You have a right to ask to see the employer’s notification on starting cooperation negotiations. The notification will state who the negotiations will affect, why the negotiations are being held and what may be expected.

What to do when facing cooperation negotiations?

  • Make sure you have an employee representative who will attend the cooperation negotiations.
  • If possible, discuss the situation with the employee representative and, together, familiarise yourselves with the information and reasons for the cooperation process given in the negotiation proposal. If the information given by the employer is not sufficient, ask the employer for additional information before starting the negotiations.
  • If you have any concerns or questions about the negotiation proposal or the initiation of the negotiations, first contact your employee representative or TEK.
  • Think about how the situation might affect you. If the negotiations apply to you, think about preparing yourself, for example, for temporary lay-off or even dismissal.

When the negotiations only concern one employee

One employee’s dismissal, temporary lay-off or shift to part-time work can be handled between the employer and the employee. In these cases, the employee always has the right to demand that a matter concerning them must be negotiated between their employee representative and the employer. TEK recommends that a member facing individual negotiations informs their employee representative about the negotiations and bring their representative to the negotiations.

2. Conducting the negotiations

The purpose of negotiations

Genuine dialogue between the employer and the employee side should occur during the negotiations. The employees should have a real opportunity to impact on the decisions within the general framework in the Co-operation Act. This requires that the employees are given sufficient information and have an opportunity to present their opinions, information and experiences.

It is important that the negotiations are carried out in proper time so that the employee representatives can still affect the decision.

A record should be kept by the employer of the negotiations, as this record is used to evaluate if the negotiations have met all the requirements. The employee representatives should always ask if the record is kept. 

Options should be discussed

The topics that need to be discussed include the grounds for and effects of the reductions, plan for operations or operating principles and options for reducing workforce and limiting the impact on the employees. It is also important to negotiate on the possibilities for limiting the amount of reduced workforce.

The aim of the cooperation procedure should be to minimise the impact on the employees and to find a way to avoid temporary lay-offs and dismissals. The issues handled in the negotiations are, for example, opportunities for retraining, positions, relocation and working time arrangements. If the reduction of workforce (e.g. dismissals, temporary lay-offs and shifts to part-time work) cannot be avoided, cooperation negotiations should discuss options to limit the social and financial harm for the employees. 

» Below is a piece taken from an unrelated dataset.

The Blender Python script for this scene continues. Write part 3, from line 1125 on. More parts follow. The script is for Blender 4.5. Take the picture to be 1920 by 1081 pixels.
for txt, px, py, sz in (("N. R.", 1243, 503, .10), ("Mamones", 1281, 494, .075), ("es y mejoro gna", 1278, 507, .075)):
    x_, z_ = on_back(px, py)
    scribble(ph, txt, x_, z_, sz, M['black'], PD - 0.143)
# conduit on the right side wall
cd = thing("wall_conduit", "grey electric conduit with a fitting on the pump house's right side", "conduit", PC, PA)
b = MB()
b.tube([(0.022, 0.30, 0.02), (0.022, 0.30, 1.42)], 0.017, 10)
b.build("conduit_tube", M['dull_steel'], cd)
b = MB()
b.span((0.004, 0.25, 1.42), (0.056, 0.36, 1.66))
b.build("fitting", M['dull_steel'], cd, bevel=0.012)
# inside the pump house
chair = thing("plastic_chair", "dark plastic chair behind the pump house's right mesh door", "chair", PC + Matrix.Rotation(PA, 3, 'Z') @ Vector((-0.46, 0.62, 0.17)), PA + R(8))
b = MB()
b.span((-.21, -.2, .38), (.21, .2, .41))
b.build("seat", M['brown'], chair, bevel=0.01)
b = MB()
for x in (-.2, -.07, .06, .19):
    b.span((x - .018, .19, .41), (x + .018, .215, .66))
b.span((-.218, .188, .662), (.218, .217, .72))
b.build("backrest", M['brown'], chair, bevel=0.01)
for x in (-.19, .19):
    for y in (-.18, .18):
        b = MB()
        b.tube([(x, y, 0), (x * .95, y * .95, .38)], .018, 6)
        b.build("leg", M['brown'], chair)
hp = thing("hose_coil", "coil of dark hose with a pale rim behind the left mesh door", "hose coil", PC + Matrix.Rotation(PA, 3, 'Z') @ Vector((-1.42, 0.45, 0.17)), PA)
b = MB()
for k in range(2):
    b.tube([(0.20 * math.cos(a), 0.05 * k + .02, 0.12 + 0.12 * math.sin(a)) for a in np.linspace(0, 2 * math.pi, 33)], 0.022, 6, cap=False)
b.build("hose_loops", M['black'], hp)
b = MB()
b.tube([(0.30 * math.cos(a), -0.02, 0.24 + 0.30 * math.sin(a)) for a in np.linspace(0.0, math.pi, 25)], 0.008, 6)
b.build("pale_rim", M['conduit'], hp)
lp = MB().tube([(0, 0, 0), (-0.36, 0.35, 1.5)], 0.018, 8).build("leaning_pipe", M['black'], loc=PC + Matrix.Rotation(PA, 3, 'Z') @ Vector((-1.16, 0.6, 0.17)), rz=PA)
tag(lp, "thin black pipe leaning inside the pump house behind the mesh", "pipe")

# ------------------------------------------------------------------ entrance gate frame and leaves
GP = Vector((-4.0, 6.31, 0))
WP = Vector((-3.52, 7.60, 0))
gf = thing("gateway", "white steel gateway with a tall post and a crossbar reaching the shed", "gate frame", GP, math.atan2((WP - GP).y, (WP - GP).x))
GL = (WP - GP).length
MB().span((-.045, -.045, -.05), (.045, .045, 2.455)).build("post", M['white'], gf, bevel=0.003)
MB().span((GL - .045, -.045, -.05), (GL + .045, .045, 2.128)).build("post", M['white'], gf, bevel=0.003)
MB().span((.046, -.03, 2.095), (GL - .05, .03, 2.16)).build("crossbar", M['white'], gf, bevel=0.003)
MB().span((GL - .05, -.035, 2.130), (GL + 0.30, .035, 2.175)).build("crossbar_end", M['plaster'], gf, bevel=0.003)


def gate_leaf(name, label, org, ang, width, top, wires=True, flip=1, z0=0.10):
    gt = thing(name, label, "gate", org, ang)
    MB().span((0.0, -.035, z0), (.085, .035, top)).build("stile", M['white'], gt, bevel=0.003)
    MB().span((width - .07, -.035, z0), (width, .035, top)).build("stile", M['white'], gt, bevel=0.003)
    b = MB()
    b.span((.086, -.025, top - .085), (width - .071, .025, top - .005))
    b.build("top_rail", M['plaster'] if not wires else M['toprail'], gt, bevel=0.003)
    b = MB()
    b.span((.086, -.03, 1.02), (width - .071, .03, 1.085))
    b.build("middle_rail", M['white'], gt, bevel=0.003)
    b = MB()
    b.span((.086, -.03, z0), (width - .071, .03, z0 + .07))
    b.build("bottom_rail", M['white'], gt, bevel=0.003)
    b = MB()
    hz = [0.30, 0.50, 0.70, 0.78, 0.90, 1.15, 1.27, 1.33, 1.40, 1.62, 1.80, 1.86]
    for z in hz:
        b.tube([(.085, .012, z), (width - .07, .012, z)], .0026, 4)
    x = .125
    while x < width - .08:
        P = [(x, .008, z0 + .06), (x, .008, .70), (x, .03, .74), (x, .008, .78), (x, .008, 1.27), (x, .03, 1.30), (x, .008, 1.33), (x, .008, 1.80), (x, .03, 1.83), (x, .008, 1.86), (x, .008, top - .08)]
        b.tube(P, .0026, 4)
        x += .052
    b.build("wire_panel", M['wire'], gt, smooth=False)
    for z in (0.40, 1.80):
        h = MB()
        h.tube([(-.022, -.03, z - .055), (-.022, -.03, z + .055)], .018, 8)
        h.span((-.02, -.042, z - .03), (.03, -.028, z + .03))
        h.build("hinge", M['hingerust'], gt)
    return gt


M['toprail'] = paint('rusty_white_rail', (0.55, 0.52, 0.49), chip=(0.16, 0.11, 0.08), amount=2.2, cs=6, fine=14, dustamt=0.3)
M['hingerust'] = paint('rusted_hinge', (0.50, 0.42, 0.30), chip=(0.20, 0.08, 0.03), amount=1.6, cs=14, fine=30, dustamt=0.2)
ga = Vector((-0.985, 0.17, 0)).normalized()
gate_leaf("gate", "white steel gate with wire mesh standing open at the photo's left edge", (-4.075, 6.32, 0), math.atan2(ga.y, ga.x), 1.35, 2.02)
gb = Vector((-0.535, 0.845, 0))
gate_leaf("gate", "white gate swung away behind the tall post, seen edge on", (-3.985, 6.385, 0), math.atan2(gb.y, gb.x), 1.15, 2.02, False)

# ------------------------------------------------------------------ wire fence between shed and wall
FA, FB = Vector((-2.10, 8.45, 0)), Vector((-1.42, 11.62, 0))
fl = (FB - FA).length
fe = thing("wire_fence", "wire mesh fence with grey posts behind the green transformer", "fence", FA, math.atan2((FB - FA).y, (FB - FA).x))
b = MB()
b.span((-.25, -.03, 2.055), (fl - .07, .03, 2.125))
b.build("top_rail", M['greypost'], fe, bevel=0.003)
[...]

The law on cooperation obligates the employer to negotiate with the employees, but, unfortunately, does not require reaching a mutual understanding on the end result. The employer always has the opportunity to unilaterally make decisions on temporary lay-offs and dismissals.


The minimum time for the negotiations is either 14 days or 6 weeks. The length of the negotiation time depends on the number of those being dismissed, temporarily laid off or transferred to part-time work and the duration of the temporary lay-off. 

14 days

  • The dismissals, temporary lay-offs or transfers to part-time work proposed by the employer affect fewer than ten employees or
  • The temporary lay-offs (max. 90 days) affect a minimum of ten employees.

6 weeks

  • The dismissals, transfers to part-time work and temporary lay-offs that are over 90 days and affect at least ten employees.

What should you do?

  • Support your representative and give them information on, for instance, how things are in the work place.
  • If needed, arrange meetings with the personnel and the employee representative so that everyone is informed on the negotiation progress.
  • If you think it is likely you will be dismissed, find out about any opportunities to transfer to other jobs inside the company.
  • Prepare to start the process of looking for a new job. Update your CV and familiarise yourself with the employment situation in your field and potential employers.
  • The employer may, even during the negotiations, offer a so-called voluntary redundancy package. Think if this is a realistic and worthwhile option for you instead of a possible dismissal. Always have TEK's lawyers check the individual package offer before signing the package. It is important to remember that the package will affect your unemployment benefits and the employer’s duty to re-employ, among other things. Signing the package in most cases means that you give up all rights to contest a decision on the termination of your employment.